A. The problem Esther and Mordecai faced.
The king couldn’t legally revoke his edict since the laws of the Medes and Persians were unalterable. In modern democratic nations, legislatures can reverse decisions and revoke laws, and the supreme court of the land can even declare laws unconstitutional; but not so in the ancient despotic Persian Empire.
The king could issue a new decree that would favor the Jews. The new decree would let everybody in the empire know that the king wanted his people to have a different attitude toward the Jews and look favorably upon them. The citizens didn’t have to hire a lawyer to explain the new edict to them. You can be sure they got the message: Don’t attack the Jews.
B. Mordecai was now prime minister, it was his job to draft the new decree.
Mordecai’s decree was in complete harmony with God’s covenant with Abraham: “I will bless those who bless you, and I will curse him who curses you” (Gen. 12:3, NKJV). Isaac also would have agreed with Mordecai; for when Isaac blessed Jacob, he said, “Cursed be everyone who curses you, and blessed be those who bless you” (27:29, NKJV). In addition, God promised Moses, “I will be an enemy to your enemies and an adversary to your adversaries” (Ex. 23:22, NKJV).

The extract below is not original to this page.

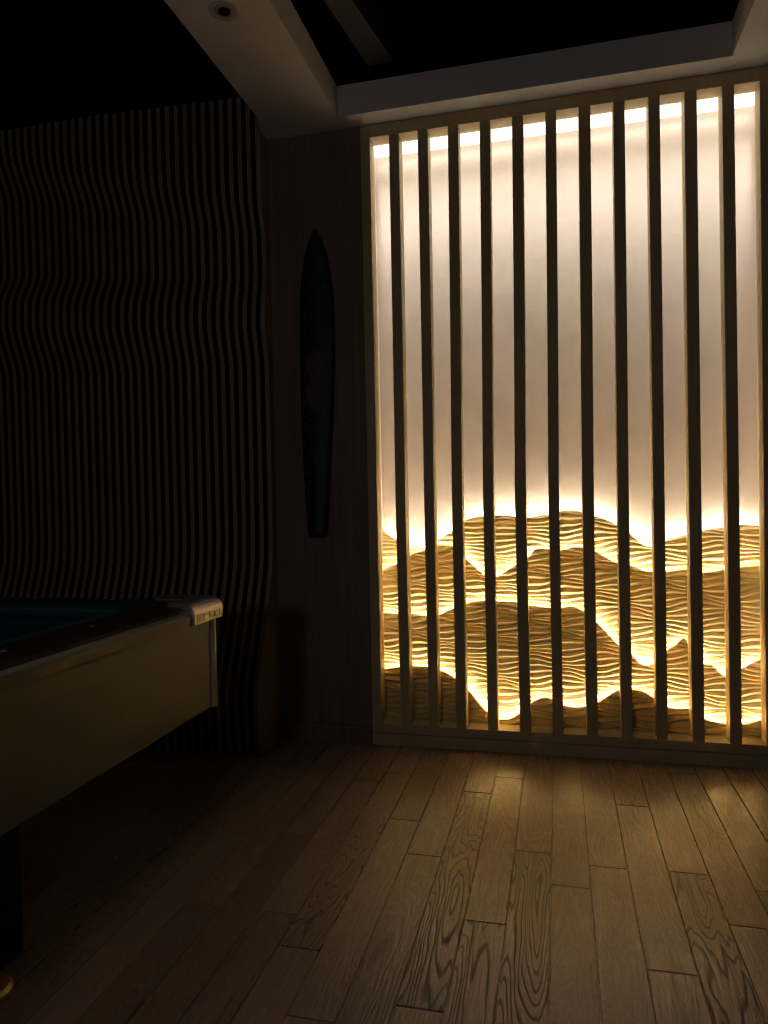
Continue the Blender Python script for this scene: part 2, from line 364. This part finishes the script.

It’s one thing to write a liberating new edict and quite another thing to get the message out to the people. Mordecai put the secretaries to work translating and copying the decree, and then he sent the couriers to carry the good news to the people in the various provinces of the empire.
The Book of Esther opens with the Jews keeping a very low profile, so much so that Esther and Mordecai wouldn’t even confess their nationality. But now the Jews are proud of their race and so happy with what God had done that they were attracting others to their faith! Even the pagan Gentiles could see that God was caring for His people in a remarkable way. If Christian believers today manifested more of the joy of the Lord, perhaps those outside the faith would be attracted to the church and be willing to consider the message of the Gospel.